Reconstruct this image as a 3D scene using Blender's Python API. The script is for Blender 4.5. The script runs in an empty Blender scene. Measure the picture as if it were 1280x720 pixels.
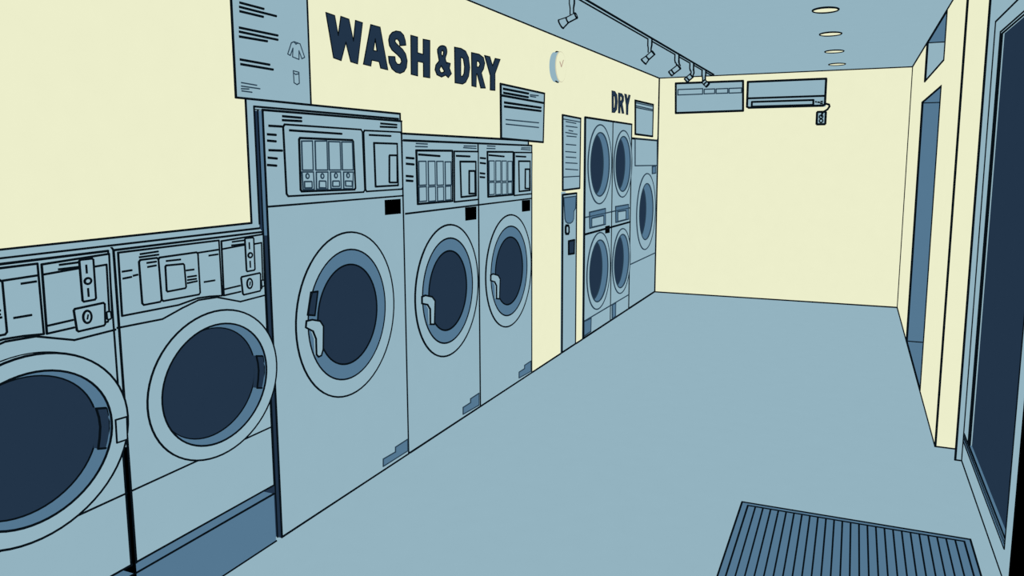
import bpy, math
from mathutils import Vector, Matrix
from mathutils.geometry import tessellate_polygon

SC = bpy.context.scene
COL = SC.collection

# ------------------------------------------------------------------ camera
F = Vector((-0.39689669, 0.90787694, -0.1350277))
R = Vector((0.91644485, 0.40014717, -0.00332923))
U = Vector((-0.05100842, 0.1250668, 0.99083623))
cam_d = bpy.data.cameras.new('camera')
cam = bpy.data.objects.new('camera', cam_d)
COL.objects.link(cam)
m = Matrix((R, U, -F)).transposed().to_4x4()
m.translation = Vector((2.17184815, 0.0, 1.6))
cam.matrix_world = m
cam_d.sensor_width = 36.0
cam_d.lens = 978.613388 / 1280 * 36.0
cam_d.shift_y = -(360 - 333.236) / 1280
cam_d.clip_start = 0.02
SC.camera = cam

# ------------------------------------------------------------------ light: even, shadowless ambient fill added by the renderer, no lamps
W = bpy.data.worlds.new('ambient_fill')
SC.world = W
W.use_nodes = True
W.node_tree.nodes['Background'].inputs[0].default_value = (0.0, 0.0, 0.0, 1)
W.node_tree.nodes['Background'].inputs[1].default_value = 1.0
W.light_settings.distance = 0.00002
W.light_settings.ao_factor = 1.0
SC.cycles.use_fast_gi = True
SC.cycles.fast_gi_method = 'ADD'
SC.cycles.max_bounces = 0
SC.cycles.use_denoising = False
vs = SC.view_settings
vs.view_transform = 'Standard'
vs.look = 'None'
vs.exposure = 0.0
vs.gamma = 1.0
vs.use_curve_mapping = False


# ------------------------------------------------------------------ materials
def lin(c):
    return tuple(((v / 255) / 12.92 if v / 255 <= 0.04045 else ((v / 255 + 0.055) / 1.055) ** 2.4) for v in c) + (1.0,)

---

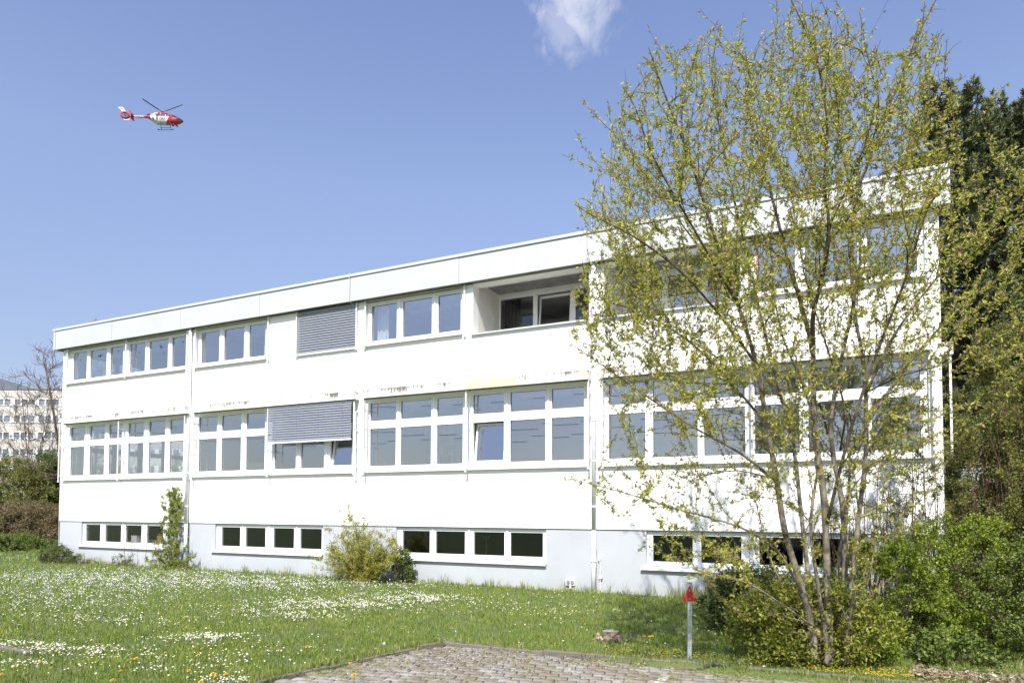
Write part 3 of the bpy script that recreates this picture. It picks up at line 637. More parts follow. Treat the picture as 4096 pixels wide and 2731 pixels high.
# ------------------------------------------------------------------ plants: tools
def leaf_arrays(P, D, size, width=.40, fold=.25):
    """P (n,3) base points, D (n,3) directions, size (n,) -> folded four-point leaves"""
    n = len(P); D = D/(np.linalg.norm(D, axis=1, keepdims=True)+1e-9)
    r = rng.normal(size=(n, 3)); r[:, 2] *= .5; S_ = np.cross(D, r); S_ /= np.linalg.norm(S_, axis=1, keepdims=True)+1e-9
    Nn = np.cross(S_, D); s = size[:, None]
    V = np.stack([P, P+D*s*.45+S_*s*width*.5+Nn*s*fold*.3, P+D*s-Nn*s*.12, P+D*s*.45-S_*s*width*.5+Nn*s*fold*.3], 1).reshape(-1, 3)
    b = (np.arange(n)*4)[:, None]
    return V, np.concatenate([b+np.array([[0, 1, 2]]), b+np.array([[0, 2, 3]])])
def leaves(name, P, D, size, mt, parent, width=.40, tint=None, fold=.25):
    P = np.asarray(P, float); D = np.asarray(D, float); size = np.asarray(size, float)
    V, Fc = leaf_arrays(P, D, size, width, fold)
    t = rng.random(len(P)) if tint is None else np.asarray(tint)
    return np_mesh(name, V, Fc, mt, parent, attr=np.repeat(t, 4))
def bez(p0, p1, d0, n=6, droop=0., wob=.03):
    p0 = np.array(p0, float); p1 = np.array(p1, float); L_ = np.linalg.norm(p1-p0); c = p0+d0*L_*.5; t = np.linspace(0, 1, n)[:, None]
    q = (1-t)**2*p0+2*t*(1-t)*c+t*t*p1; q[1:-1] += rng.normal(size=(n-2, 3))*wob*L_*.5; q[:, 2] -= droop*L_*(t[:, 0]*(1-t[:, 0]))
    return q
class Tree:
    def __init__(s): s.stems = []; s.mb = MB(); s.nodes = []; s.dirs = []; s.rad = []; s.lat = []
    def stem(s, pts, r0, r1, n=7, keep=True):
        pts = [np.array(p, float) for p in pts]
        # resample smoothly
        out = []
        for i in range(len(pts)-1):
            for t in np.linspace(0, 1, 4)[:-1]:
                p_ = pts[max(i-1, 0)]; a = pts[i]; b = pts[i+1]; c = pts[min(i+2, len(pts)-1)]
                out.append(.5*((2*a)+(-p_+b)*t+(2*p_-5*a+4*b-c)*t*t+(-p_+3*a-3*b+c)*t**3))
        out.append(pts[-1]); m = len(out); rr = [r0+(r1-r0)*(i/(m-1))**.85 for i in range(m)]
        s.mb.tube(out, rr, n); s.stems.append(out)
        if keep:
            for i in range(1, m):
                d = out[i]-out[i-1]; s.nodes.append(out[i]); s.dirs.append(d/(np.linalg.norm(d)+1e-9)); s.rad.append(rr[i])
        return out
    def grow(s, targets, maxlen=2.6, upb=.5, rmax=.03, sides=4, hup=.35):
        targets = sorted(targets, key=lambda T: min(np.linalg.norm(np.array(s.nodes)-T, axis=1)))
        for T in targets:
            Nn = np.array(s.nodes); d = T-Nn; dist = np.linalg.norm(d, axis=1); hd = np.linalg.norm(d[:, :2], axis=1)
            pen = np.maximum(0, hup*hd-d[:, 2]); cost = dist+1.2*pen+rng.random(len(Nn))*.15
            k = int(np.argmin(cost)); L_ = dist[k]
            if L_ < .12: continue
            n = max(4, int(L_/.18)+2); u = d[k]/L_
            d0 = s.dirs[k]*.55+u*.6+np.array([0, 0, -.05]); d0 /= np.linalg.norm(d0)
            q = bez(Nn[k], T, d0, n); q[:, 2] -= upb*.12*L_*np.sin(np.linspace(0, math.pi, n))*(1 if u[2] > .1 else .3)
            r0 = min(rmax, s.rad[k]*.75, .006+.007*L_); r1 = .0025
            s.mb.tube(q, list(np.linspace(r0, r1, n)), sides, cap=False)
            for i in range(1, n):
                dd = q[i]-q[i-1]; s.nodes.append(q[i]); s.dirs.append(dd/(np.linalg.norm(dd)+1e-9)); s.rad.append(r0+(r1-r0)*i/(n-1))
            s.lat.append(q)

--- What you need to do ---
Using the data above, print only the lines starting at the one with "Reconstruct this image" and ending at the one with "SC.camera = cam", exactly as they stand, minus the pictures.

--- Solution for this problem ---
Reconstruct this image as a 3D scene using Blender's Python API. The script is for Blender 4.5. The script runs in an empty Blender scene. Measure the picture as if it were 1280x720 pixels.
import bpy, math
from mathutils import Vector, Matrix
from mathutils.geometry import tessellate_polygon

SC = bpy.context.scene
COL = SC.collection

# ------------------------------------------------------------------ camera
F = Vector((-0.39689669, 0.90787694, -0.1350277))
R = Vector((0.91644485, 0.40014717, -0.00332923))
U = Vector((-0.05100842, 0.1250668, 0.99083623))
cam_d = bpy.data.cameras.new('camera')
cam = bpy.data.objects.new('camera', cam_d)
COL.objects.link(cam)
m = Matrix((R, U, -F)).transposed().to_4x4()
m.translation = Vector((2.17184815, 0.0, 1.6))
cam.matrix_world = m
cam_d.sensor_width = 36.0
cam_d.lens = 978.613388 / 1280 * 36.0
cam_d.shift_y = -(360 - 333.236) / 1280
cam_d.clip_start = 0.02
SC.camera = cam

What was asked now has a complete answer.